The title of today's talk was “Turning Source Code Comments into Waypoints for Source Code Navigation”.
Reading her bio I noticed the similarity between her work and ours - her research goal is "to understand how technology can help people explore, understand and share complex information and knowledge".
The presentation based on 2 phases of her research - materialised in two papers (and presented in reverse order)
- How Programmers can Turn Comments into Useful Waypoints for Code Navigation
- TODO or To Bug: Exploring How Task Annotations play a Role in the Work Practices of Software Engineers (to be presented at ICSE 2008)
I was really impressed hearing her confession that they built the tool first and then checked if there was a real need for it or not (not many researchers tend to talk about their errors openly!).

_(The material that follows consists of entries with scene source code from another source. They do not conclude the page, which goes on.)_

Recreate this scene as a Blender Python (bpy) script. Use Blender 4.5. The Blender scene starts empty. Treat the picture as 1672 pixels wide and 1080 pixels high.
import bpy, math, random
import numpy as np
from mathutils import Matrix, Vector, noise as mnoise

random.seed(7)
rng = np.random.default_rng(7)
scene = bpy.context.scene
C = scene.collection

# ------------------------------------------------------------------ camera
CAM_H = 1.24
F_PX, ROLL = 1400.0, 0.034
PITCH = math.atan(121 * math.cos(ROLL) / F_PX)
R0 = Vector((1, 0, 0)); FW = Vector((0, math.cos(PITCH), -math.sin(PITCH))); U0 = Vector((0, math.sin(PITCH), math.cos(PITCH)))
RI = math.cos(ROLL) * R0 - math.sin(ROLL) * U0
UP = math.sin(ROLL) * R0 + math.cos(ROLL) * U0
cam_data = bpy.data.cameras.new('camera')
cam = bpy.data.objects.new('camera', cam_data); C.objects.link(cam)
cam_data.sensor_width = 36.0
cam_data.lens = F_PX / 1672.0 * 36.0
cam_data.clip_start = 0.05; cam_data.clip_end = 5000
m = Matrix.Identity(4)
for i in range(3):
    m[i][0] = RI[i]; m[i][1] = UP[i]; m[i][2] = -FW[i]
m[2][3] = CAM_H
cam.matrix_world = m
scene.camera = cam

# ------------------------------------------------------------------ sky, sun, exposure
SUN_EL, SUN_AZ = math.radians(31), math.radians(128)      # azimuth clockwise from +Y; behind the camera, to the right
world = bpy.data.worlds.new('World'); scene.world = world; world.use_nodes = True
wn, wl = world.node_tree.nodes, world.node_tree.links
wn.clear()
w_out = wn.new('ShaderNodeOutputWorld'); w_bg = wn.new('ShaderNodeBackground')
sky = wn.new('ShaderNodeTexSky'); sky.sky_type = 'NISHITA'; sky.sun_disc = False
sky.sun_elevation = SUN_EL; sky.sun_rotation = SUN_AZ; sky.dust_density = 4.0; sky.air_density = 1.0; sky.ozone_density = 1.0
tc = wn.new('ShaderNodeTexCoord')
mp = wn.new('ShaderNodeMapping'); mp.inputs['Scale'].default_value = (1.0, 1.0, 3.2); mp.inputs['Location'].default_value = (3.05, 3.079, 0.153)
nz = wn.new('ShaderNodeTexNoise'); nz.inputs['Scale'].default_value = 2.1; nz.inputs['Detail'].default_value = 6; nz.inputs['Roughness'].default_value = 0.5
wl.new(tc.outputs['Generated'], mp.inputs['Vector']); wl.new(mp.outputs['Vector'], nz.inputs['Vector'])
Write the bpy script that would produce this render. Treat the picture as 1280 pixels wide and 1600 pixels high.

Peggy told the audience a nice story about sailing inspiring research and providing the term "waypoints". It happens pretty often that researchers get ideas from their personal lives and bring them into their research work...but these connections are not made explicit very often. It gave a very nice human touch to the talk!
She also shed a light on the large Eclipse community and different repositories available to the researcher. During the talk, a study by Anne Ying was mentioned : Source code that talks - the speaker emphasizing how dangerous is for a researcher to draw conclusions from data mining only.